• **Given exercise**
Print the listing that follows, character for character.

• **Source data**
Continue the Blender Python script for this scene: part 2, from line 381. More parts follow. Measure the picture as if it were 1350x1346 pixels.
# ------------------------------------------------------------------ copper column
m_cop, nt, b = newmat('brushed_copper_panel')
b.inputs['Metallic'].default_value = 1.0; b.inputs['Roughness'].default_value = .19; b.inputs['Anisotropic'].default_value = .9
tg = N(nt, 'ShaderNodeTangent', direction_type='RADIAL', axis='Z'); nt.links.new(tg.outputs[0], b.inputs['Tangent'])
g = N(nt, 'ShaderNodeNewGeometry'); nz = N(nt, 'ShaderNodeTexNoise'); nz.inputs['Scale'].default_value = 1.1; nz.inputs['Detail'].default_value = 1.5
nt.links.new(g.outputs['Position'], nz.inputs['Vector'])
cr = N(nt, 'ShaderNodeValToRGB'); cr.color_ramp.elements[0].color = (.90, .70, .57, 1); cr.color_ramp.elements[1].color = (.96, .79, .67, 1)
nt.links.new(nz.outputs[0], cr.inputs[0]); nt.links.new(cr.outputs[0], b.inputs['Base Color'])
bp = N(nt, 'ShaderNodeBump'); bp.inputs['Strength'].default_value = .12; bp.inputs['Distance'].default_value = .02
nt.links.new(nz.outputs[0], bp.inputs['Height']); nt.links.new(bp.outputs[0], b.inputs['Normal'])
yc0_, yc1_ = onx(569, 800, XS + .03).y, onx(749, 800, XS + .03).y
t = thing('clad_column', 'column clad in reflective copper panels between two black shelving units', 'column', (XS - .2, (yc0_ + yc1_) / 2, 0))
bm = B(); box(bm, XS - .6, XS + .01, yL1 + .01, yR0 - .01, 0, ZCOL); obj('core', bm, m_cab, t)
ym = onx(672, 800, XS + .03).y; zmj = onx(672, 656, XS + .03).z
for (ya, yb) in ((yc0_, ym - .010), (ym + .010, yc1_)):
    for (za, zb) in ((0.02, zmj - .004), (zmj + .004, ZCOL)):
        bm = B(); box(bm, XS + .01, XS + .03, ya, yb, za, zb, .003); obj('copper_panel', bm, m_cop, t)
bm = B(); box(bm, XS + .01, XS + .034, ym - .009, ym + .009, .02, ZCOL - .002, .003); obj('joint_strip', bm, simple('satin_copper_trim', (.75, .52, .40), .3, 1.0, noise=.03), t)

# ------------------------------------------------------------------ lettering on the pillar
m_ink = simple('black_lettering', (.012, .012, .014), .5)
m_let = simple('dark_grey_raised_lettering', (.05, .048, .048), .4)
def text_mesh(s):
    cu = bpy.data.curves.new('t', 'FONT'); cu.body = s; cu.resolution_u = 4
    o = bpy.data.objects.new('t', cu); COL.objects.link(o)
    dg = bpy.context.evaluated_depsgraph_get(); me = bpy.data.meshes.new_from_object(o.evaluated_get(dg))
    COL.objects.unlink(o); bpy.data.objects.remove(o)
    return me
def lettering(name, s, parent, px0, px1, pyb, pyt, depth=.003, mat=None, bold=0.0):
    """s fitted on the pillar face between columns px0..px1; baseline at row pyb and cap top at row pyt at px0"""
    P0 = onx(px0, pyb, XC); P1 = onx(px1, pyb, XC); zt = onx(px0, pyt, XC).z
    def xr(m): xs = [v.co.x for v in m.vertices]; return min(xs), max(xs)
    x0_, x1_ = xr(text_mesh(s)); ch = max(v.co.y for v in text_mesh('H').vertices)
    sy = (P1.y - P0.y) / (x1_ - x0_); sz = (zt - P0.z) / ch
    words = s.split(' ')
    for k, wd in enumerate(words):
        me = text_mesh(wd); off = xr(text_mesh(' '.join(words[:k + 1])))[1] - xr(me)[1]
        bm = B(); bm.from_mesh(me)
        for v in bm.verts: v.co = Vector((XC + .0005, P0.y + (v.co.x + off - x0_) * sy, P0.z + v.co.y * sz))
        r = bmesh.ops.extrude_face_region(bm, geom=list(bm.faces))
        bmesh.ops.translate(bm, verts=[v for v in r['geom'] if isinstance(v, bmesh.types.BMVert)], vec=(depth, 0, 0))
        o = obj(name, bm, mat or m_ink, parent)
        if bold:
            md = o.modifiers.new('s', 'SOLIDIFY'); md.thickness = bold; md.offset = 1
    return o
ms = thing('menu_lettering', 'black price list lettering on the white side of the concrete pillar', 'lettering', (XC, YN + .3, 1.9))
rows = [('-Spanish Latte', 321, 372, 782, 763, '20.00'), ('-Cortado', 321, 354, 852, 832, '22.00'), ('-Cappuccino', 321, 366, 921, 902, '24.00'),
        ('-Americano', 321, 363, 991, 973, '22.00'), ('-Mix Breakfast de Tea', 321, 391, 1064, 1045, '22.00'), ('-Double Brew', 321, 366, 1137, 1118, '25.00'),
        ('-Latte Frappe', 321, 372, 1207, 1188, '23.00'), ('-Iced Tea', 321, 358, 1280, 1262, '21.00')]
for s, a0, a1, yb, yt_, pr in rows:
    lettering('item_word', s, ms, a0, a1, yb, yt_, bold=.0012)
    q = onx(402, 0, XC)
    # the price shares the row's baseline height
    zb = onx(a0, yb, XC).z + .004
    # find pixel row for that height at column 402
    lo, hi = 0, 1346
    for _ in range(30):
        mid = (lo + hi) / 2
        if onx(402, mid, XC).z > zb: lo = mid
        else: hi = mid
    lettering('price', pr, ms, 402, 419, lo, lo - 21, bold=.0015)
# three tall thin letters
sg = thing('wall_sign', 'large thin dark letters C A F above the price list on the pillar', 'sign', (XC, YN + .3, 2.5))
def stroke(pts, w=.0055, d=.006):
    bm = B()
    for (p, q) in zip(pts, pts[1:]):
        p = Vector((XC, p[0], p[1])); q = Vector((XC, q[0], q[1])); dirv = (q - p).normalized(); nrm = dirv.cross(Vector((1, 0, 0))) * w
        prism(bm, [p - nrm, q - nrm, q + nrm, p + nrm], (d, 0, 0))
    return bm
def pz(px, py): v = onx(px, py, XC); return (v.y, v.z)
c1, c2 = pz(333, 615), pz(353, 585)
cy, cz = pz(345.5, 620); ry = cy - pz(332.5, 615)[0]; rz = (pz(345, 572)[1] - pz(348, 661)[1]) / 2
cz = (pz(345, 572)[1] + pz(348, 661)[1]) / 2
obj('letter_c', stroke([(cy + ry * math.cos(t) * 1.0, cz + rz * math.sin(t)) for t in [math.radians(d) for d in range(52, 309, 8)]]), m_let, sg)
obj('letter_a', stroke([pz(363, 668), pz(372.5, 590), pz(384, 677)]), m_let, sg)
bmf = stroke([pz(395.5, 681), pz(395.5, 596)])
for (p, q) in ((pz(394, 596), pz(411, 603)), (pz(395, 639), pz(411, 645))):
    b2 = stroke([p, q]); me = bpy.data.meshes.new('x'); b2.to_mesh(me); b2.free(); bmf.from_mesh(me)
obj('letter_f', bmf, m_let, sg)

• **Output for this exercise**
Continue the Blender Python script for this scene: part 2, from line 381. More parts follow. Measure the picture as if it were 1350x1346 pixels.
# ------------------------------------------------------------------ copper column
m_cop, nt, b = newmat('brushed_copper_panel')
b.inputs['Metallic'].default_value = 1.0; b.inputs['Roughness'].default_value = .19; b.inputs['Anisotropic'].default_value = .9
tg = N(nt, 'ShaderNodeTangent', direction_type='RADIAL', axis='Z'); nt.links.new(tg.outputs[0], b.inputs['Tangent'])
g = N(nt, 'ShaderNodeNewGeometry'); nz = N(nt, 'ShaderNodeTexNoise'); nz.inputs['Scale'].default_value = 1.1; nz.inputs['Detail'].default_value = 1.5
nt.links.new(g.outputs['Position'], nz.inputs['Vector'])
cr = N(nt, 'ShaderNodeValToRGB'); cr.color_ramp.elements[0].color = (.90, .70, .57, 1); cr.color_ramp.elements[1].color = (.96, .79, .67, 1)
nt.links.new(nz.outputs[0], cr.inputs[0]); nt.links.new(cr.outputs[0], b.inputs['Base Color'])
bp = N(nt, 'ShaderNodeBump'); bp.inputs['Strength'].default_value = .12; bp.inputs['Distance'].default_value = .02
nt.links.new(nz.outputs[0], bp.inputs['Height']); nt.links.new(bp.outputs[0], b.inputs['Normal'])
yc0_, yc1_ = onx(569, 800, XS + .03).y, onx(749, 800, XS + .03).y
t = thing('clad_column', 'column clad in reflective copper panels between two black shelving units', 'column', (XS - .2, (yc0_ + yc1_) / 2, 0))
bm = B(); box(bm, XS - .6, XS + .01, yL1 + .01, yR0 - .01, 0, ZCOL); obj('core', bm, m_cab, t)
ym = onx(672, 800, XS + .03).y; zmj = onx(672, 656, XS + .03).z
for (ya, yb) in ((yc0_, ym - .010), (ym + .010, yc1_)):
    for (za, zb) in ((0.02, zmj - .004), (zmj + .004, ZCOL)):
        bm = B(); box(bm, XS + .01, XS + .03, ya, yb, za, zb, .003); obj('copper_panel', bm, m_cop, t)
bm = B(); box(bm, XS + .01, XS + .034, ym - .009, ym + .009, .02, ZCOL - .002, .003); obj('joint_strip', bm, simple('satin_copper_trim', (.75, .52, .40), .3, 1.0, noise=.03), t)

# ------------------------------------------------------------------ lettering on the pillar
m_ink = simple('black_lettering', (.012, .012, .014), .5)
m_let = simple('dark_grey_raised_lettering', (.05, .048, .048), .4)
def text_mesh(s):
    cu = bpy.data.curves.new('t', 'FONT'); cu.body = s; cu.resolution_u = 4
    o = bpy.data.objects.new('t', cu); COL.objects.link(o)
    dg = bpy.context.evaluated_depsgraph_get(); me = bpy.data.meshes.new_from_object(o.evaluated_get(dg))
    COL.objects.unlink(o); bpy.data.objects.remove(o)
    return me
def lettering(name, s, parent, px0, px1, pyb, pyt, depth=.003, mat=None, bold=0.0):
    """s fitted on the pillar face between columns px0..px1; baseline at row pyb and cap top at row pyt at px0"""
    P0 = onx(px0, pyb, XC); P1 = onx(px1, pyb, XC); zt = onx(px0, pyt, XC).z
    def xr(m): xs = [v.co.x for v in m.vertices]; return min(xs), max(xs)
    x0_, x1_ = xr(text_mesh(s)); ch = max(v.co.y for v in text_mesh('H').vertices)
    sy = (P1.y - P0.y) / (x1_ - x0_); sz = (zt - P0.z) / ch
    words = s.split(' ')
    for k, wd in enumerate(words):
        me = text_mesh(wd); off = xr(text_mesh(' '.join(words[:k + 1])))[1] - xr(me)[1]
        bm = B(); bm.from_mesh(me)
        for v in bm.verts: v.co = Vector((XC + .0005, P0.y + (v.co.x + off - x0_) * sy, P0.z + v.co.y * sz))
        r = bmesh.ops.extrude_face_region(bm, geom=list(bm.faces))
        bmesh.ops.translate(bm, verts=[v for v in r['geom'] if isinstance(v, bmesh.types.BMVert)], vec=(depth, 0, 0))
        o = obj(name, bm, mat or m_ink, parent)
        if bold:
            md = o.modifiers.new('s', 'SOLIDIFY'); md.thickness = bold; md.offset = 1
    return o
ms = thing('menu_lettering', 'black price list lettering on the white side of the concrete pillar', 'lettering', (XC, YN + .3, 1.9))
rows = [('-Spanish Latte', 321, 372, 782, 763, '20.00'), ('-Cortado', 321, 354, 852, 832, '22.00'), ('-Cappuccino', 321, 366, 921, 902, '24.00'),
        ('-Americano', 321, 363, 991, 973, '22.00'), ('-Mix Breakfast de Tea', 321, 391, 1064, 1045, '22.00'), ('-Double Brew', 321, 366, 1137, 1118, '25.00'),
        ('-Latte Frappe', 321, 372, 1207, 1188, '23.00'), ('-Iced Tea', 321, 358, 1280, 1262, '21.00')]
for s, a0, a1, yb, yt_, pr in rows:
    lettering('item_word', s, ms, a0, a1, yb, yt_, bold=.0012)
    q = onx(402, 0, XC)
    # the price shares the row's baseline height
    zb = onx(a0, yb, XC).z + .004
    # find pixel row for that height at column 402
    lo, hi = 0, 1346
    for _ in range(30):
        mid = (lo + hi) / 2
        if onx(402, mid, XC).z > zb: lo = mid
        else: hi = mid
    lettering('price', pr, ms, 402, 419, lo, lo - 21, bold=.0015)
# three tall thin letters
sg = thing('wall_sign', 'large thin dark letters C A F above the price list on the pillar', 'sign', (XC, YN + .3, 2.5))
def stroke(pts, w=.0055, d=.006):
    bm = B()
    for (p, q) in zip(pts, pts[1:]):
        p = Vector((XC, p[0], p[1])); q = Vector((XC, q[0], q[1])); dirv = (q - p).normalized(); nrm = dirv.cross(Vector((1, 0, 0))) * w
        prism(bm, [p - nrm, q - nrm, q + nrm, p + nrm], (d, 0, 0))
    return bm
def pz(px, py): v = onx(px, py, XC); return (v.y, v.z)
c1, c2 = pz(333, 615), pz(353, 585)
cy, cz = pz(345.5, 620); ry = cy - pz(332.5, 615)[0]; rz = (pz(345, 572)[1] - pz(348, 661)[1]) / 2
cz = (pz(345, 572)[1] + pz(348, 661)[1]) / 2
obj('letter_c', stroke([(cy + ry * math.cos(t) * 1.0, cz + rz * math.sin(t)) for t in [math.radians(d) for d in range(52, 309, 8)]]), m_let, sg)
obj('letter_a', stroke([pz(363, 668), pz(372.5, 590), pz(384, 677)]), m_let, sg)
bmf = stroke([pz(395.5, 681), pz(395.5, 596)])
for (p, q) in ((pz(394, 596), pz(411, 603)), (pz(395, 639), pz(411, 645))):
    b2 = stroke([p, q]); me = bpy.data.meshes.new('x'); b2.to_mesh(me); b2.free(); bmf.from_mesh(me)
obj('letter_f', bmf, m_let, sg)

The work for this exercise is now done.